Als marxistisch georiënteerd denker lijkt Benjamin optimistisch over wat hij in Rusland waarneemt. Zo merkt hij het verschil op tussen een bezoek aan een museum door Duitse en door Russische arbeiders:

‘Geen grotere en mooiere verrassing op een studieuze excursie door Moskou dan te kunnen toezien hoe door deze ruimtes, in groepjes, soms rond een gids, of afzonderlijk, kinderen en arbeiders zich volkomen onbevangen voortbewegen. Hier is niets van de groteloze bedruktheid van die proletariërs, zoals ze zich, voor andere bezoekers liefst onzichtbaar, bij uitzondering in onze musea wagen.’

Het Polytechnisch Museum in Rusland verbluft de bezoekers met proefjes, apparaten en modellen. Het Speelgoedmuseum is even boeiend voor onderzoekers als voor kinderen, die urenlang in de zalen rondwandelen en van een groot gratis poppentheater genieten.
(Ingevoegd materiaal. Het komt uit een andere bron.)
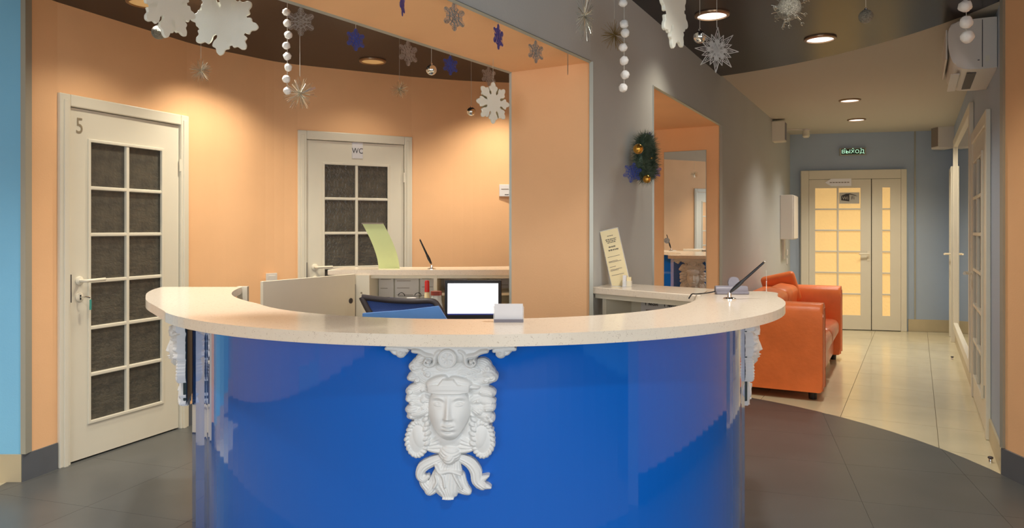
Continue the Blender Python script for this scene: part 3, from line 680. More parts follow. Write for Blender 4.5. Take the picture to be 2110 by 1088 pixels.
    # soften
    for _ in range(2):
        m = H > 0; Hc = np.where(m, H, 0); w_ = m.astype(float); a = np.zeros_like(H); bsum = np.zeros_like(H)
        for dy in (-1, 0, 1):
            for dx in (-1, 0, 1):
                kf = (2-abs(dx))*(2-abs(dy)); a += kf*np.roll(np.roll(Hc, dy, 0), dx, 1); bsum += kf*np.roll(np.roll(w_, dy, 0), dx, 1)
        H = np.where(m, a/np.maximum(bsum, 1), H)
    m = H > 0
    k = 2.0/F/2.94
    idx = -np.ones(H.shape, int); ys, xs = np.nonzero(m); idx[ys, xs] = np.arange(len(ys))
    top_v = np.stack([(u[ys, xs]-430)*k, -H[ys, xs]*k*1.0-0.004, (30-v[ys, xs])*k], 1)
    q = (idx[:-1, :-1] >= 0) & (idx[:-1, 1:] >= 0) & (idx[1:, :-1] >= 0) & (idx[1:, 1:] >= 0)
    yy_, xx_ = np.nonzero(q)
    faces = np.stack([idx[yy_, xx_], idx[yy_+1, xx_], idx[yy_+1, xx_+1], idx[yy_, xx_+1]], 1)
    # side walls down to the back plane
    from collections import Counter
    e = np.concatenate([faces[:, [0, 1]], faces[:, [1, 2]], faces[:, [2, 3]], faces[:, [3, 0]]])
    key = {(a, b) for a, b in e.tolist()}; bd = [(a, b) for a, b in key if (b, a) not in key]
    used = sorted({i for ab_ in bd for i in ab_}); mp = {i: len(top_v)+n for n, i in enumerate(used)}
    bv = top_v[used].copy(); bv[:, 1] = 0.012
    verts = np.concatenate([top_v, bv]); fl = faces.tolist()+[[b, a, mp[a], mp[b]] for a, b in bd]
    me = bpy.data.meshes.new('face_bracket'); me.from_pydata(verts.tolist(), [], fl)
    me.materials.append(M['plaster']); me.update()
    for p in me.polygons[:len(faces)]: p.use_smooth = True
    return me
RM = relief_mesh()
def bracket(x, y, ang, par, top=HD-TH, inv=None, back=True):
    o = bpy.data.objects.new('face_bracket', RM); COL.objects.link(o)
    o.parent = par; o.location = (x, y, top); o.rotation_euler = (0, 0, math.radians(ang+90)); o['label'] = 'white plaster relief of a woman\'s face under scroll capital'
    if back:
        bm = B(); box(bm, -0.105, 0.105, 0.0, 0.016, -0.42, -0.001, bev=0.004)
        s = ob('shadow_gap_plate', bm, M['shadow_gap'], o)  # dark plate standing in for the shadow gap behind the carving
    return o
def dloc(p): return (p[0]-DC[0], p[1]-DC[1])
aF = -91.5
bracket(*dloc((DC[0]+1.106*math.cos(math.radians(aF)), DC[1]+1.106*math.sin(math.radians(aF)))), aF, desk, back=False)
bracket(*dloc((-1.418, 3.17)), 197, desk); bracket(*dloc((1.016, 3.20)), -8, desk)

# ---- right side counter --------------------------------------------------------
rc = empty('side_counter', (0.6, 3.4, 0)); tag(rc, 'straight speckled beige side counter in front of the grey wall, right of the orange column', 'counter')
RMx = Matrix.Translation((-0.6, -3.4, 0))
def rob(name, bm, m, **k):
    bmesh.ops.transform(bm, matrix=RMx, verts=bm.verts); return ob(name, bm, m, rc, **k)
rob('countertop', prism(B(), [(0.392, 3.525), (0.775, 3.095), (0.803, 3.095), (0.878, 3.293), (1.0, 3.36), (0.615, 3.71), (0.49, 3.70)], HD-TH, HD, bev=0.003, seg=1), M['slab'])
rob('edge_rail', prism(B(), [(0.405, 3.54), (0.79, 3.11), (0.81, 3.125), (0.42, 3.56)], HD-TH-0.022, HD-TH-0.0005), M['white'])
rob('back_panel', prism(B(), [(0.60, 3.66), (0.93, 3.37), (0.945, 3.385), (0.615, 3.675)], 0.004, HD-TH-0.001), M['white'])
rob('side_panel', prism(B(), [(0.44, 3.54), (0.455, 3.525), (0.60, 3.66), (0.585, 3.675)], 0.004, HD-TH-0.001), M['white'])
rob('support_panel', prism(B(), [(0.86, 3.13), (0.875, 3.12), (0.95, 3.32), (0.935, 3.33)], 0.004, HD-TH-0.001), M['white'])
cal = rob('calendar_sheet', prism(B(), [(0.64, 3.614), (0.90, 3.386), (0.902, 3.388), (0.642, 3.616)], 0.74, 1.005), M['paper'])
# three printed dates along the sheet
cuv = Vector((0.26, -0.228)).normalized(); rzc = math.atan2(cuv.y, cuv.x)
for i in range(3):
    q = (0.64+cuv.x*(0.06+0.105*i)-0.6+cuv.y*0.003, 3.614+cuv.y*(0.06+0.105*i)-3.4-cuv.x*0.003, 0.985)
    text('print', '1 май', 0.036, M['ink'], cal, q, (PI/2, 0, rzc), sx=0.8)
    for j in range(2):
        o = ob('print', bx(-0.03, 0.02+0.01*i, -0.0006, 0, -0.003, 0.003), M['inkgrey'], cal); o.location = (q[0], q[1], 0.95-0.03*j); o.rotation_euler = (0, 0, rzc)

# ---- back counter -----------------------------------------------------------------
HB = 1.09; TB = 0.034
bk = empty('back_counter', (-0.3, 4.7, 0)); tag(bk, 'speckled beige back counter with open shelves, curving behind the column', 'counter')
KM = Matrix.Translation((0.3, -4.7, 0))
def kob(name, bm, m, par=None, **k):
    bmesh.ops.transform(bm, matrix=KM, verts=bm.verts); return ob(name, bm, m, par or bk, **k)
kin = catmull([(-1.175, 4.64), (-0.6, 4.635), (0.0, 4.64), (0.30, 4.70), (0.62, 4.88), (0.94, 5.40)], 4)
kout = catmull([(0.62, 5.70), (0.30, 5.26), (-0.2, 5.04), (-0.7, 5.0), (-1.16, 5.0)], 4)
kob('countertop', prism(B(), kin+kout, HB-TB, HB, bev=0.003, seg=1), M['slab'])
kob('upper_rail', ribbonwall(B(), [(-0.98, 4.665), (-0.5, 4.66), (0.0, 4.665), (0.28, 4.72)], 0.02, HB-TB-0.022, HB-TB-0.0005), M['white'])
kob('outer_panel', ribbonwall(B(), [(0.845, 5.34), (0.61, 5.60), (0.30, 5.18), (-0.2, 4.97), (-0.95, 4.95)][::-1], 0.016, 0.004, HB-TB-0.001), M['panel'])
kob('inner_back', ribbonwall(B(), [(-0.95, 4.93), (-0.2, 4.945), (0.28, 5.14)], 0.012, 0.004, HB-TB-0.001), M['white'])
kob('side_panel', bx(-0.995, -0.905, 4.62, 4.93, 0.004, HB-TB-0.001), M['white'])
kob('end_panel', prism(B(), [(0.64, 4.93), (0.655, 4.92), (0.86, 5.33), (0.845, 5.345)], 0.004, HB-TB-0.001), M['white'])
kob('worktop', prism(B(), [(-0.90, 4.15), (0.0, 4.15), (0.25, 4.25), (0.25, 4.93), (-0.90, 4.93)], 0.72, 0.745), M['white'])
for x in (-0.49, 0.045, 0.19): kob('divider', bx(x-0.011, x+0.011, 4.655, 4.93, 0.746, HB-TB-0.001), M['white'])
for (x0, x1, z) in ((-0.47, 0.03, 0.93), (0.06, 0.18, 0.88)): kob('shelf', bx(x0, x1, 4.70, 4.93, z-0.008, z+0.008), M['white'])
for z in (0.93, 0.975): kob('screw_cap', lathe(B(), [(0, 0), (0.006, 0), (0.006, 0.003), (0, 0.003)], 10, (0, 0, 0)), M['chrome'])
for o, z in zip([c for c in bk.children if c.name.startswith('screw_cap')], (0.90, 0.945)):
    o.location = (-0.955+0.3, 4.619-4.7, z); o.rotation_euler = (PI/2, 0, 0); o.data.transform(Matrix.Translation((-0.3, 4.7, 0)))
# papers pinned to the inside back
for (x0, x1, z0, z1) in ((-0.90, -0.80, 0.76, 1.04), (-0.79, -0.63, 0.80, 1.03), (-0.62, -0.50, 0.78, 1.045), (-0.46, -0.30, 0.95, 1.05), (-0.42, -0.2, 0.76, 0.91), (-0.15, 0.02, 0.95, 1.04), (0.07, 0.16, 0.90, 1.04)):
    o = kob('paper_sheet', bx(x0, x1, 4.918, 4.921, z0, z1), M['paper'])
    for j in range(4):
        zz = z1-0.03-j*(z1-z0-0.04)/4
        kob('print', bx(x0+0.012, x0+0.012+(x1-x0)*(0.35+0.4*random.random()), 4.9165, 4.918, zz-0.0015, zz+0.0015), M['inkgrey'], o)
kob('shelf_box', bx(0.07, 0.17, 4.72, 4.90, 0.75, 0.86), M['dgrey'])
bracket(0.735+0.3, 5.478-4.7, 42, bk, top=HB-TB, back=False)
# low swing gate between desk and back counter
gt = empty('swing_gate', (-0.995, 4.62, 0), math.atan2(4.60-3.95, -1.0+1.35)+PI); tag(gt, 'low white swing gate with a round lock hole left of the back counter', 'gate')
Lg = math.hypot(0.35, 0.68)
ob('gate_panel', bx(0.012, Lg, -0.010, 0.010, 0.06, 1.066, bev=0.002), M['white'], gt)
ob('lock_hole', lathe(B(), [(0, 0), (0.017, 0), (0.017, 0.004), (0, 0.005)], 20), M['dgrey'], gt).location = (0.055, 0.010, 0.90)
gt.children[-1].rotation_euler = (-PI/2, 0, 0)
ob('hinge', tube(B(), [(0.004, 0, 0.2), (0.004, 0, 1.0)], 0.004, 6), M['dgrey'], gt)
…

Maar Benjamin schrijft ook - al in de jaren twintig - over de angst van mensen om hun mening te geven. Het is een angst die tot in de laatste jaren van het communisme zou blijven bestaan, van Oost-Berlijn tot Moskou. ‘Een oordeel wordt driemaal op de tong om en om gekeerd, voordat men het tegenover buitenstaanders te berde brengt.’ Benjamin is bezorgd over de toekomst van de kunst in Rusland: ‘Vroeg of laat moet met de middenstand, die in het tweegevecht tussen kapitaal en arbeid wordt vermalen, ook de “vrije” schrijver ten onder gaan.’

Aangeschoten door de tijd

De filosoof verrast in Denkbeelden met prachtige metaforen, die door Michel van Nieuwstadt goed zijn vertaald. Over hun tijd verkwanselende Russen schrijft Benjamin: ‘Men zou kunnen zeggen, dat de minuten een soort goedkope neutjes zijn waarvan ze nooit genoeg kunnen krijgen; ze zijn aangeschoten door de tijd.’

Benjamin is een moderne, nog lang niet genoeg gelezen klassieker, die vertrouwde op zijn analytisch vermogen en op wat hij met eigen ogen zag: ‘Woorden vinden bij wat je voor je ziet – hoe moeilijk kan dat zijn. Maar als ze dan komen, slaan ze met kleine hamertjes tegen de werkelijkheid, tot ze het beeld daaruit als uit een koperen plaat tevoorschijn hebben gedreven.’

Jerker Spits is germanist. Hij schrijft voor Trouw en De Groene Amsterdammer en schreef een korte cultuurgeschiedenis van Duitsland.